-- Begin THE DATA --

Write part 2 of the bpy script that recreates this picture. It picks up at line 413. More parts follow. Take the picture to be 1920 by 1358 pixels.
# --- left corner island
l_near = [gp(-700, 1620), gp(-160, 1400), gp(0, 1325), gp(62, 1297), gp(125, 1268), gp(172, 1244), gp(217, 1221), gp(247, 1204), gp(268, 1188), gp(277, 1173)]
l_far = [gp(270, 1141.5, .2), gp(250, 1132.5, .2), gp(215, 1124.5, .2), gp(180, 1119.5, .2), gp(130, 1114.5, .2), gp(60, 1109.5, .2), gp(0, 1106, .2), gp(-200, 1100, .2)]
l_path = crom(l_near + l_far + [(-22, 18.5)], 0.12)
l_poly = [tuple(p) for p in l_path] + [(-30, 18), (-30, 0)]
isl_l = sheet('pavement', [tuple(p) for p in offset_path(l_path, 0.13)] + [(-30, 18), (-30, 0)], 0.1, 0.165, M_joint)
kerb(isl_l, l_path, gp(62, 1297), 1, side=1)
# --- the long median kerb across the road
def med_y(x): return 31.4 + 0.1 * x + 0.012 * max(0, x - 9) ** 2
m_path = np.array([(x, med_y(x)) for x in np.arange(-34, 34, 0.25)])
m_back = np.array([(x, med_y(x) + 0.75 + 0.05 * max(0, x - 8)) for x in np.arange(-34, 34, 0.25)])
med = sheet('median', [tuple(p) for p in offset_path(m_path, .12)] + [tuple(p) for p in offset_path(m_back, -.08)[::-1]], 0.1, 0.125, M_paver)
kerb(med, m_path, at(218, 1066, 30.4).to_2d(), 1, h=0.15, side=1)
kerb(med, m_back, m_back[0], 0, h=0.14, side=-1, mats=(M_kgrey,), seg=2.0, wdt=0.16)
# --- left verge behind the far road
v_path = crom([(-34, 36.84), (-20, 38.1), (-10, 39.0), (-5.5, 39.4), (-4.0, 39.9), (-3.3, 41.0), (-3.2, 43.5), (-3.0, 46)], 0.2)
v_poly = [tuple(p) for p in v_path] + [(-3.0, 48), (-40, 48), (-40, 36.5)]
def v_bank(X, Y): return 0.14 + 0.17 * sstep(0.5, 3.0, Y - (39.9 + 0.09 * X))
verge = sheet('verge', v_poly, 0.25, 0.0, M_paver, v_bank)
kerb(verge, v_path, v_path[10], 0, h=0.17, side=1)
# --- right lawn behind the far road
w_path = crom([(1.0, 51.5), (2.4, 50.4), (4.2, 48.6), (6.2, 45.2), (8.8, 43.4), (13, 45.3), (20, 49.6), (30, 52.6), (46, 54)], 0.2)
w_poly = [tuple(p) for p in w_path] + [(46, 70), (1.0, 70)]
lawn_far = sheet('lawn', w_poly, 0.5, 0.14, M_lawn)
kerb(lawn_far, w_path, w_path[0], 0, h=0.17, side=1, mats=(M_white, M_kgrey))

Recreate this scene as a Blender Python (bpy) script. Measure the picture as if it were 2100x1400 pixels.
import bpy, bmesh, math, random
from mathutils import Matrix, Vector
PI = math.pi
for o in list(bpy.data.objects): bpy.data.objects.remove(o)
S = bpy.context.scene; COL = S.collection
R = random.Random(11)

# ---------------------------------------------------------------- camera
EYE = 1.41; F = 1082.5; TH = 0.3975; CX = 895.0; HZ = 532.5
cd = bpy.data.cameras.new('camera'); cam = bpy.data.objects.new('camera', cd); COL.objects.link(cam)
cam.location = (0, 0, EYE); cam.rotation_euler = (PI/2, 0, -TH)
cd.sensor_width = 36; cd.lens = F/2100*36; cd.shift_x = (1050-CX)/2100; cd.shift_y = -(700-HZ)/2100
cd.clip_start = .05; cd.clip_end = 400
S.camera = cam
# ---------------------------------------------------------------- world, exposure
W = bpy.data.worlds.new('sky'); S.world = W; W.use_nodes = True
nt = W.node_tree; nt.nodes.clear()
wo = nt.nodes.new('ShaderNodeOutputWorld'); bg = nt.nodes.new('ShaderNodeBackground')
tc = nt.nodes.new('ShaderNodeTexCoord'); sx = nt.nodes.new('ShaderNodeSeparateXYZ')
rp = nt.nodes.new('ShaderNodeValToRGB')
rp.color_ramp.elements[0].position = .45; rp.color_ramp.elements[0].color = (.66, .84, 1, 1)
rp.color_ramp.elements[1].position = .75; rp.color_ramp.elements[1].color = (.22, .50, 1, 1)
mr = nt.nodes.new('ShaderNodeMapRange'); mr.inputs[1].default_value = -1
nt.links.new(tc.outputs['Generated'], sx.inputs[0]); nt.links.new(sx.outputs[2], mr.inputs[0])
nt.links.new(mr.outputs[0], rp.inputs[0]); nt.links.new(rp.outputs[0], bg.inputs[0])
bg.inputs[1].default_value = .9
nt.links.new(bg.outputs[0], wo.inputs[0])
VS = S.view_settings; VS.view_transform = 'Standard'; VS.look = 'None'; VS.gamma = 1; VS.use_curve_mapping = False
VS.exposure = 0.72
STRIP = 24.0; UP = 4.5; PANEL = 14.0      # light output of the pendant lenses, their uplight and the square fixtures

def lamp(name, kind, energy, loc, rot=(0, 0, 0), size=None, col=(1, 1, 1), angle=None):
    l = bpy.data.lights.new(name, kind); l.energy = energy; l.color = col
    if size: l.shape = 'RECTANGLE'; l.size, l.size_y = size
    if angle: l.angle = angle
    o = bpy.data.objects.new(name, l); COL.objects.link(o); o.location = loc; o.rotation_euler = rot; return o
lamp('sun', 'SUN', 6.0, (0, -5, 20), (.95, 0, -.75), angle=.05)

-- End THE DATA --

• [WHAT YOU ARE ASKED TO DO] Exactly as shown above, return every record.

• [EXPECTED OUTPUT]
Write part 2 of the bpy script that recreates this picture. It picks up at line 413. More parts follow. Take the picture to be 1920 by 1358 pixels.
# --- left corner island
l_near = [gp(-700, 1620), gp(-160, 1400), gp(0, 1325), gp(62, 1297), gp(125, 1268), gp(172, 1244), gp(217, 1221), gp(247, 1204), gp(268, 1188), gp(277, 1173)]
l_far = [gp(270, 1141.5, .2), gp(250, 1132.5, .2), gp(215, 1124.5, .2), gp(180, 1119.5, .2), gp(130, 1114.5, .2), gp(60, 1109.5, .2), gp(0, 1106, .2), gp(-200, 1100, .2)]
l_path = crom(l_near + l_far + [(-22, 18.5)], 0.12)
l_poly = [tuple(p) for p in l_path] + [(-30, 18), (-30, 0)]
isl_l = sheet('pavement', [tuple(p) for p in offset_path(l_path, 0.13)] + [(-30, 18), (-30, 0)], 0.1, 0.165, M_joint)
kerb(isl_l, l_path, gp(62, 1297), 1, side=1)
# --- the long median kerb across the road
def med_y(x): return 31.4 + 0.1 * x + 0.012 * max(0, x - 9) ** 2
m_path = np.array([(x, med_y(x)) for x in np.arange(-34, 34, 0.25)])
m_back = np.array([(x, med_y(x) + 0.75 + 0.05 * max(0, x - 8)) for x in np.arange(-34, 34, 0.25)])
med = sheet('median', [tuple(p) for p in offset_path(m_path, .12)] + [tuple(p) for p in offset_path(m_back, -.08)[::-1]], 0.1, 0.125, M_paver)
kerb(med, m_path, at(218, 1066, 30.4).to_2d(), 1, h=0.15, side=1)
kerb(med, m_back, m_back[0], 0, h=0.14, side=-1, mats=(M_kgrey,), seg=2.0, wdt=0.16)
# --- left verge behind the far road
v_path = crom([(-34, 36.84), (-20, 38.1), (-10, 39.0), (-5.5, 39.4), (-4.0, 39.9), (-3.3, 41.0), (-3.2, 43.5), (-3.0, 46)], 0.2)
v_poly = [tuple(p) for p in v_path] + [(-3.0, 48), (-40, 48), (-40, 36.5)]
def v_bank(X, Y): return 0.14 + 0.17 * sstep(0.5, 3.0, Y - (39.9 + 0.09 * X))
verge = sheet('verge', v_poly, 0.25, 0.0, M_paver, v_bank)
kerb(verge, v_path, v_path[10], 0, h=0.17, side=1)
# --- right lawn behind the far road
w_path = crom([(1.0, 51.5), (2.4, 50.4), (4.2, 48.6), (6.2, 45.2), (8.8, 43.4), (13, 45.3), (20, 49.6), (30, 52.6), (46, 54)], 0.2)
w_poly = [tuple(p) for p in w_path] + [(46, 70), (1.0, 70)]
lawn_far = sheet('lawn', w_poly, 0.5, 0.14, M_lawn)
kerb(lawn_far, w_path, w_path[0], 0, h=0.17, side=1, mats=(M_white, M_kgrey))

Recreate this scene as a Blender Python (bpy) script. Measure the picture as if it were 2100x1400 pixels.
import bpy, bmesh, math, random
from mathutils import Matrix, Vector
PI = math.pi
for o in list(bpy.data.objects): bpy.data.objects.remove(o)
S = bpy.context.scene; COL = S.collection
R = random.Random(11)

# ---------------------------------------------------------------- camera
EYE = 1.41; F = 1082.5; TH = 0.3975; CX = 895.0; HZ = 532.5
cd = bpy.data.cameras.new('camera'); cam = bpy.data.objects.new('camera', cd); COL.objects.link(cam)
cam.location = (0, 0, EYE); cam.rotation_euler = (PI/2, 0, -TH)
cd.sensor_width = 36; cd.lens = F/2100*36; cd.shift_x = (1050-CX)/2100; cd.shift_y = -(700-HZ)/2100
cd.clip_start = .05; cd.clip_end = 400
S.camera = cam
# ---------------------------------------------------------------- world, exposure
W = bpy.data.worlds.new('sky'); S.world = W; W.use_nodes = True
nt = W.node_tree; nt.nodes.clear()
wo = nt.nodes.new('ShaderNodeOutputWorld'); bg = nt.nodes.new('ShaderNodeBackground')
tc = nt.nodes.new('ShaderNodeTexCoord'); sx = nt.nodes.new('ShaderNodeSeparateXYZ')
rp = nt.nodes.new('ShaderNodeValToRGB')
rp.color_ramp.elements[0].position = .45; rp.color_ramp.elements[0].color = (.66, .84, 1, 1)
rp.color_ramp.elements[1].position = .75; rp.color_ramp.elements[1].color = (.22, .50, 1, 1)
mr = nt.nodes.new('ShaderNodeMapRange'); mr.inputs[1].default_value = -1
nt.links.new(tc.outputs['Generated'], sx.inputs[0]); nt.links.new(sx.outputs[2], mr.inputs[0])
nt.links.new(mr.outputs[0], rp.inputs[0]); nt.links.new(rp.outputs[0], bg.inputs[0])
bg.inputs[1].default_value = .9
nt.links.new(bg.outputs[0], wo.inputs[0])
VS = S.view_settings; VS.view_transform = 'Standard'; VS.look = 'None'; VS.gamma = 1; VS.use_curve_mapping = False
VS.exposure = 0.72
STRIP = 24.0; UP = 4.5; PANEL = 14.0      # light output of the pendant lenses, their uplight and the square fixtures

def lamp(name, kind, energy, loc, rot=(0, 0, 0), size=None, col=(1, 1, 1), angle=None):
    l = bpy.data.lights.new(name, kind); l.energy = energy; l.color = col
    if size: l.shape = 'RECTANGLE'; l.size, l.size_y = size
    if angle: l.angle = angle
    o = bpy.data.objects.new(name, l); COL.objects.link(o); o.location = loc; o.rotation_euler = rot; return o
lamp('sun', 'SUN', 6.0, (0, -5, 20), (.95, 0, -.75), angle=.05)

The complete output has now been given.